Several of the issues were, in my college-minded opinion, stupid. Why was she so hung up about the use of hopefully as anything other than an adverb? Who needed to know what an anacoluthon was, anyway? What was her problem with lady?

During the years since my graduation from college, however, I’ve come to determine she was right about almost every one of those rules: they are important for various reasons. And the lady rule smacked me right in the face a few weeks ago. So in honor of Women’s History Month, here’s my little lesson about grammatical chauvinism.

The rule was (and is) about using lady as an adjective to describe just about any type of profession or activity: lady doctor, lady lawyer, lady singer, Lady Panther (for a sports reference). By adding the adjective, it seems as though the writer or speaker is trying to differentiate between a lady doctor and a regular doctor. It’s as if the lady doctor is not a real doctor, per se, but instead a female pretender.

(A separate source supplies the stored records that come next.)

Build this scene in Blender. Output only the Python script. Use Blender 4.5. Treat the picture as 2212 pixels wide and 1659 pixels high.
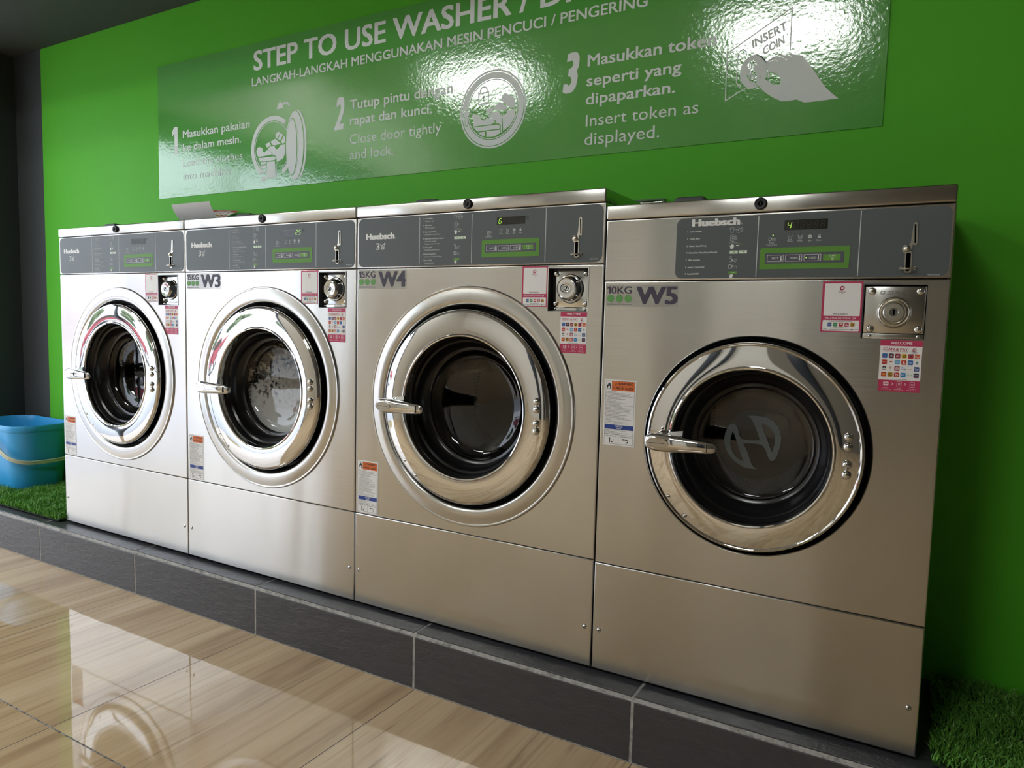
import bpy, bmesh, math, random
from mathutils import Vector, Matrix
from mathutils.geometry import tessellate_polygon
import numpy as np

for _o in list(bpy.data.objects):
    bpy.data.objects.remove(_o, do_unlink=True)
SC = bpy.context.scene
COL = SC.collection
ZB = 0.158            # top of the plinth above the shop floor

# ------------------------------------------------------------------ camera
CAM = (2.8741, -1.5409, 0.8129 + ZB)
def cam_axes(yaw, pit, rol):
    cy, sy, cp, sp = math.cos(yaw), math.sin(yaw), math.cos(pit), math.sin(pit)
    f = Vector((sy*cp, cy*cp, sp)); r = Vector((cy, -sy, 0)); u = r.cross(f)
    c, s = math.cos(rol), math.sin(rol)
    return r*c + u*s, u*c - r*s, f
_r, _u, _f = cam_axes(-0.5227, -0.0840, 0.0253)
cd = bpy.data.cameras.new('camera'); cam = bpy.data.objects.new('camera', cd); COL.objects.link(cam)
cd.sensor_width = 36; cd.lens = 36*1568.12/2212; cd.clip_start = 0.02; cd.clip_end = 200
M = Matrix.Identity(4)
for i in range(3):
    M[i][0], M[i][1], M[i][2], M[i][3] = _r[i], _u[i], -_f[i], CAM[i]
cam.matrix_world = M
SC.camera = cam

# ------------------------------------------------------------------ world, exposure
w = bpy.data.worlds.new('sky'); SC.world = w; w.use_nodes = True
nt = w.node_tree; nt.nodes.clear()
_o = nt.nodes.new('ShaderNodeOutputWorld'); _b = nt.nodes.new('ShaderNodeBackground')
_b.inputs[0].default_value = (0.80, 0.88, 1.0, 1); _b.inputs[1].default_value = 2.15
nt.links.new(_b.outputs[0], _o.inputs[0])
sd = bpy.data.lights.new('sun', 'SUN'); sd.energy = 5.5; sd.angle = .01; sd.color = (1, .98, .96)
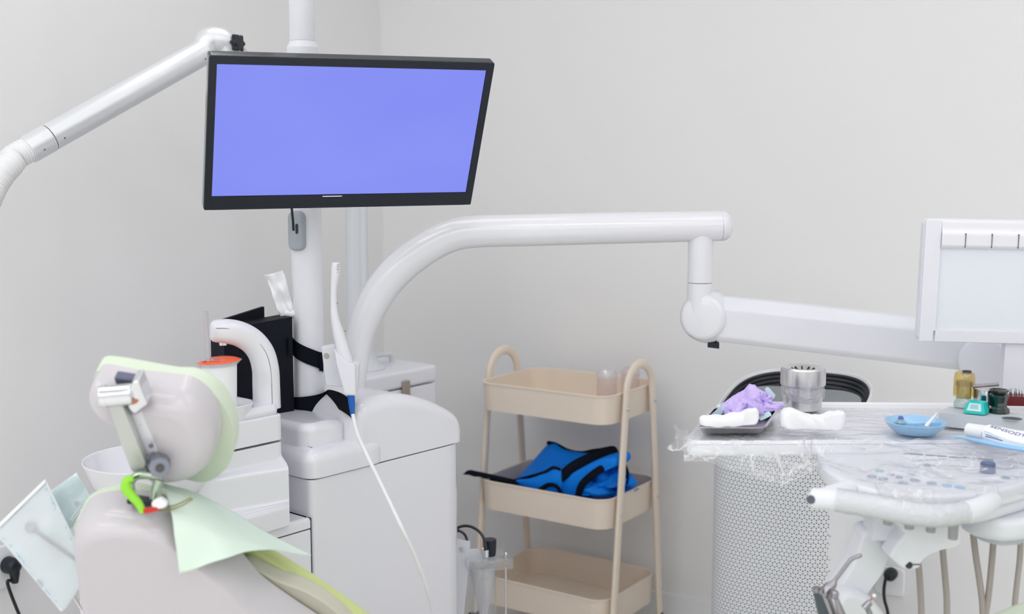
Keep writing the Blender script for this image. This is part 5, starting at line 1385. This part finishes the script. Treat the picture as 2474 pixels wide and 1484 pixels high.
# jars on the top tier
jz0 = tz_[0] - .079
for k, ((x, y), lab, topy) in enumerate((((1466, 940), 'jar with cloudy rounded lid and pink mark, left one on the trolley top tier', 890), ((1523, 925), 'pink-lidded clear jar seen through the right arched handle of the trolley', 886))):
    d_ = PN(x, y, T0 + TYv * (-.03 if k == 0 else .07), TYv); c_ = V((d_.x, d_.y, jz0))
    h = P(x, topy, c_.y).z - jz0
    j = thing('jar', c_, lab, 'jar', )
    Jm = Matrix.Translation(c_); r = .029 if k == 0 else .027
    mb = MB(); mb.lathe(Jm, [(0, .0004), (r - .002, .0004), (r, .002), (r, h - .028), (r - .003, h - .026)], 32); jb = mk('jar_body', mb, M['pinkjar'], j, 40)
    mb = MB(); mb.lathe(Jm, [(0, h - .027), (r + .001, h - .027), (r + .001, h - .016), (r - .003, h - .010), (r - .008, h - .003), (.008, h), (0, h)], 32); mk('lid', mb, M['jarclear'] if k == 0 else M['pinkjar'], j, 40)
    if k == 0:
        mb = MB(); mb.grid(lambda u, v: c_ + V(((r + .0004) * math.cos(-2.9 + .5 * u), (r + .0004) * math.sin(-2.9 + .5 * u), .03 + .028 * v)), 6, 2); mk('pink_mark', mb, mat('salmon_mark', (228, 150, 145), .6), jb, 60, wn=False)

# blue apron on the middle tier
apr = thing('lead_apron', TMx @ V((0, 0, tz_[1] - .084)), 'folded bright blue lead apron with black binding in the trolley middle tier', 'apron')
def fA(px, py, yo): return PN(px, py, T0 + TYv * yo, TYv)
mbB = MB()
def join(mb):
    me = bpy.data.meshes.new('tmp'); mb.bm.to_mesh(me); mb.bm.free(); mbB.bm.from_mesh(me); bpy.data.meshes.remove(me)
def wobA(u, v): return TYv * (-.006 * noise.noise(V((u * 3, v * 3, 5))))
join(patch([[fA(1226, 1168, -.06), fA(1275, 1156, -.07), fA(1320, 1150, -.07), fA(1355, 1134, -.065), (fA(1412, 1114, -.045))],
            [fA(1246, 1156, -.035), fA(1288, 1132, -.04), fA(1328, 1114, -.04), fA(1370, 1106, -.04), fA(1422, 1100, -.03)],
            [fA(1262, 1146, .01), fA(1298, 1102, .005), fA(1333, 1068, 0), fA(1366, 1085, .0), fA(1424, 1096, .0)],
            [fA(1275, 1165, .08), fA(1305, 1130, .09), fA(1340, 1100, .09), fA(1375, 1105, .09), fA(1430, 1110, .09)]], 40, 30, wobA))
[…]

At the time I was in college, I thought, “OK, I get it. It does sort of seem that way. But surely, no one means it that way. What’s the big deal?”

It turns out it is a pretty big deal. And I found out by being referred to as a lady teacher. Not a teacher. Not an English teacher. A lady teacher.And somehow, the argument took on new meaning.

Would the person who referred to me as a lady teacher have ever referred to one of my male colleagues as a gentleman teacher? No. No way. Men who teach are teachers to this person. Women who teach are lady teachers. And that’s a problem because it differentiates the job we do only by our gender.

So let me just remind you: Women who are doctors, lawyers, singers, teachers or Panthers are just that. You can say, “My doctor is a woman,” but it would be best to avoid saying, “I see a lady doctor.” The connotation is ugly, even if you don’t mean it that way.